Теперь я могу перейти ко второму тезису, заявленному мной вначале: главная причина этого деструктивного выбора заключена не в индивидуальных свойствах составляющих элиту людей, а в дефиците институтов, дисциплинирующих элиту и интегрирующих ее в общество.
Можно выделить две разновидности таких институтов. Это институты традиции. И институты мобилизации. Традиция и мобилизация - это единственные силы, способные превращать элиту во что-то приличное и ценное для общества.
На Западе доминируют институты первого типа, т.е. механизмы формирования элиты через традицию. Это университеты, которые больше, чем университеты. Закрытые общества и клубы. Профессиональная, вышколенная бюрократия. Влиятельная академически-экспертная среда, интегрированная в истеблишмент не только на правах интеллектуальной техобслуги. Династии - экономические, политические, способные производить и поддерживать длинные репутации. И так далее.
Эти и им подобные институты лежат в основе тех отработанных механизмов элитного консенсуса, которые позволяют развитым обществам сохранять преемственность и идентичность при регулярных ротациях власти. Их можно назвать - "невидимым ядром демократии".

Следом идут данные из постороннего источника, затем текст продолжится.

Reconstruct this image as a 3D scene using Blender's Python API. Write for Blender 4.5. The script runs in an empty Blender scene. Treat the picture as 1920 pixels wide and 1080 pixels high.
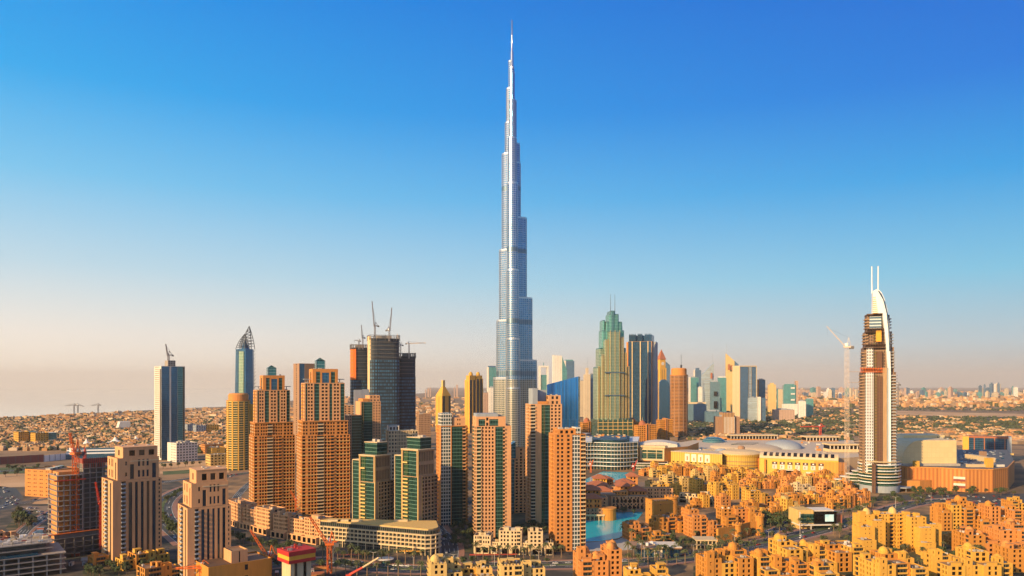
import bpy, math, random
from math import radians, sin, cos, pi, atan2, sqrt, hypot
from mathutils import Vector, Matrix
C = bpy.context.scene.collection
SC = bpy.context.scene
RN = random.Random(11)
# ------------------------------------------------------------------ camera, sky, sun, exposure
F, CX, HY, CH = 1400.0, 960.0, 722.0, 145.0          # focal length in photo pixels, principal column, horizon row, eye height (m)
cam = bpy.data.cameras.new('camera'); camo = bpy.data.objects.new('camera', cam); C.objects.link(camo)
camo.location = (0, 0, CH); camo.rotation_euler = (radians(90), 0, 0)
cam.sensor_width = 36; cam.lens = 36 * F / 1920; cam.shift_y = (HY - 540) / 1920
cam.clip_start = 1; cam.clip_end = 200000
SC.camera = camo
SUN_EL, SUN_DIR = radians(20), (-0.735, -0.678)        # towards the sun, seen from above
W = bpy.data.worlds.new('World'); SC.world = W; W.use_nodes = True
nt = W.node_tree; nt.nodes.clear()
def wn(t, **k):
    n = nt.nodes.new(t)
    for a, b in k.items(): setattr(n, a, b)
    return n
sky = wn('ShaderNodeTexSky', sky_type='NISHITA'); sky.sun_disc = False
sky.sun_elevation = SUN_EL; sky.sun_rotation = atan2(SUN_DIR[0], SUN_DIR[1]); sky.dust_density = 2.0; sky.air_density = 1.2; sky.ozone_density = 3.0
tc = wn('ShaderNodeTexCoord'); sep = wn('ShaderNodeSeparateXYZ'); nt.links.new(tc.outputs['Generated'], sep.inputs[0])
def ramp(stops):
    r = wn('ShaderNodeValToRGB'); e = r.color_ramp.elements
    while len(e) < len(stops): e.new(0.5)
    for q, (p, c) in zip(e, stops): q.position = p; q.color = (*c, 1)
    return r
# clear-sky colour by height above the horizon, on the sun's side and away from it
rl = ramp([(0.0, (1.0, .86, .68)), (.06, (.86, .80, .72)), (.14, (.48, .66, .76)), (.24, (.17, .52, .80)), (.34, (.02, .37, .79)), (.46, (.0, .26, .74)), (.62, (.06, .20, .46)), (1.0, (.14, .22, .36))])
rr = ramp([(0.0, (.54, .45, .37)), (.05, (.42, .54, .60)), (.13, (.17, .51, .72)), (.24, (.015, .32, .72)), (.34, (.0, .175, .66)), (.46, (.0, .115, .58)), (.62, (.03, .12, .40)), (1.0, (.12, .20, .34))])
for r in (rl, rr): nt.links.new(sep.outputs['Z'], r.inputs[0])
side = wn('ShaderNodeMapRange'); side.inputs[1].default_value = -.55; side.inputs[2].default_value = .55
nt.links.new(sep.outputs['X'], side.inputs[0])
mx = wn('ShaderNodeMix', data_type='RGBA'); nt.links.new(side.outputs[0], mx.inputs[0]); nt.links.new(rl.outputs[0], mx.inputs[6]); nt.links.new(rr.outputs[0], mx.inputs[7])
sc_ = wn('ShaderNodeVectorMath', operation='SCALE'); sc_.inputs[3].default_value = 7.0; nt.links.new(mx.outputs[2], sc_.inputs[0])
# the bright aureole round the sun (behind the viewer's left shoulder)
dt = wn('ShaderNodeVectorMath', operation='DOT_PRODUCT'); nt.links.new(tc.outputs['Generated'], dt.inputs[0]); dt.inputs[1].default_value = (SUN_DIR[0] * cos(SUN_EL), SUN_DIR[1] * cos(SUN_EL), sin(SUN_EL))
mxx = wn('ShaderNodeMath', operation='MAXIMUM'); nt.links.new(dt.outputs['Value'], mxx.inputs[0]); mxx.inputs[1].default_value = 0
pw_ = wn('ShaderNodeMath', operation='POWER'); nt.links.new(mxx.outputs[0], pw_.inputs[0]); pw_.inputs[1].default_value = 7
gl = wn('ShaderNodeVectorMath', operation='SCALE'); gl.inputs[0].default_value = (9.5, 8, 6); nt.links.new(pw_.outputs[0], gl.inputs[3])
ad = wn('ShaderNodeVectorMath', operation='ADD'); nt.links.new(sc_.outputs[0], ad.inputs[0]); nt.links.new(gl.outputs[0], ad.inputs[1]); sc_ = ad
m2 = wn('ShaderNodeMix', data_type='RGBA'); m2.inputs[0].default_value = .97; nt.links.new(sky.outputs[0], m2.inputs[6]); nt.links.new(sc_.outputs[0], m2.inputs[7])
bg = wn('ShaderNodeBackground'); bg.inputs[1].default_value = .11; nt.links.new(m2.outputs[2], bg.inputs[0])
wo = wn('ShaderNodeOutputWorld'); nt.links.new(bg.outputs[0], wo.inputs[0])
sl = bpy.data.lights.new('sun', 'SUN'); sl.energy = 5.0; sl.angle = radians(.5); sl.color = (1, .68, .33)
so = bpy.data.objects.new('sun', sl); C.objects.link(so)
so.rotation_euler = Vector((SUN_DIR[0] * cos(SUN_EL), SUN_DIR[1] * cos(SUN_EL), sin(SUN_EL))).to_track_quat('Z', 'Y').to_euler()
so.location = (-300, -200, 1200)
SC.view_settings.view_transform = 'Standard'; SC.view_settings.look = 'None'; SC.view_settings.exposure = 0.54; SC.view_settings.gamma = 1
cy = SC.cycles; cy.use_denoising = True; cy.max_bounces = 5; cy.diffuse_bounces = 2; cy.glossy_bounces = 3; cy.volume_bounces = 0; cy.caustics_reflective = False; cy.caustics_refractive = False
cy.sample_clamp_indirect = 4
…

Кстати, с этой точки зрения, призывы учредить демократию, обращенные со стороны Запада к тем незападным обществам, которые подобных внутренних механизмов лишены, можно оценивать как изощренную форму издевательства.
Мы, увы, подобных институтов пока в основном лишены. Выращивать их нужно. Но даже если начать прямо сейчас, результат будет получен лишь на длинных отрезках времени.
Поэтому короткая ставка в отношении элит возможна только на механизмы второго типа, механизмы мобилизации. Здесь большого исторического выбора, увы, нет.